Гениев, в том числе самого Вольтера, точнее всего награждает история, и Нобелевский комитет не в силах изменить этот окончательный суд ни на йоту – ни в положительную сторону, ни в отрицательную. Рене Сюлли-Прюдом, Хосе Эчергай или Рудольф Ойкен, удостоенные нобелевских почестей при жизни Льва Толстого, давно отодвинуты историей на подобающее им место. Не исключаю, что сами они охотно променяли бы и чек, и жетон на долю толстовского таланта и славы.
Дефект Нобелевской и других подобных премий рангом пониже заключается в том, что они присуждаются комитетами, а любой комитет имеет свойство отвергать смелые решения в пользу общеприемлемых, компромиссных. Мне, к примеру, нравится тот же Толстой, а вам – Достоевский, но в итоге мы сходимся на Писемском – просто потому, что он ни у кого не вызывает неприязни, сильной реакции.
Согласно известной поговорке, верблюд – это лошадь, спроектированная комитетом. Легко убедиться, что список нобелевских литературных лауреатов, сегодня уже вековой, сплошь и рядом состоит из таких верблюдов, чьи имена давно и заслуженно изгладились из нашей памяти. У меня нет сомнения, что точно так же изгладятся имена большинства сегодняшних подставных лиц, которых я даже не потружусь называть, чтобы не спугнуть положенной им безвестности.
Но иногда механизм дает сбой, и подлинные таланты вроде Уильяма Фолкнера, Уильяма Йейтса или Альбера Камю попадают в несвойственную им компанию кумиров на час. Может быть, у стокгольмского комитета срабатывает некий предохранительный клапан, не дающий ему окончательно превратиться во всеобщее посмешище.

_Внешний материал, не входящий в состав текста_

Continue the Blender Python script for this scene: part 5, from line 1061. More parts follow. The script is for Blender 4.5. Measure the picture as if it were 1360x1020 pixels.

Один из самых характерных инцидентов такого рода произошел в 2001 году, когда выбор Стокгольма пал на В. С. Найпола, уроженца Тринидада, гражданина Великобритании, индуса по происхождению. В этом сомнительном качестве ему вообще бы не полагалось ничего, потому что страны и континенты учитываются прежде таланта, хотя многие уже давно, с 60-х годов XX века, считают Найпола лучшим современным англоязычным писателем. Более того, он считался практически дисквалифицированным ввиду отсутствия ярко выраженной любви ко всему прогрессивному, без чего путевки в Стокгольм уже практически не выдают.
Причина, по которой этот бесперспективный кандидат был извлечен из черного списка, однозначна, причем именно та, которую Нобелевский комитет старательно отрицал: 11 сентября 2001 года. Эта дата показала, что именно Найпол, стоящий в стороне от модных прогрессивных идей, изображал реальный мир, в котором мы живем. От него уже просто некуда было спрятаться.
Эскиз творческой и человеческой эволюции Найпола дает Брус Боуэр в статье «Цивилизация и В. С. Найпол», опубликованной в журнале Hudson Review. Уроженец заштатного Тринидада, Найпол стал как бы по определению символом и жертвой колониализма, который так полюбили обличать его нобелевские коллеги. Но взгляд изнутри – совсем не то, что позиция постороннего. Коренные жители метрополии самим фактом своего рождения наделены привилегиями, за которые выходцу из бывшей колонии пришлось долгие годы бороться. Найпол появился на свет в индусской семье – его предки были вывезены на карибский остров англичанами по кабальным контрактам, и такими индийскими колониями сегодня пестрит кругосветная карта бывшей империи. Нельзя сказать, чтобы опыт Тринидада был для будущего писателя бесполезным бременем – он лег в основу его лучших романов, а этническая и религиозная пестрота острова стала залогом проникновения в сердце других культур. Но главным воспоминанием и клеймом колониализма осталось невыносимое культурное удушье окраины мира, места, где никогда ничего не происходит.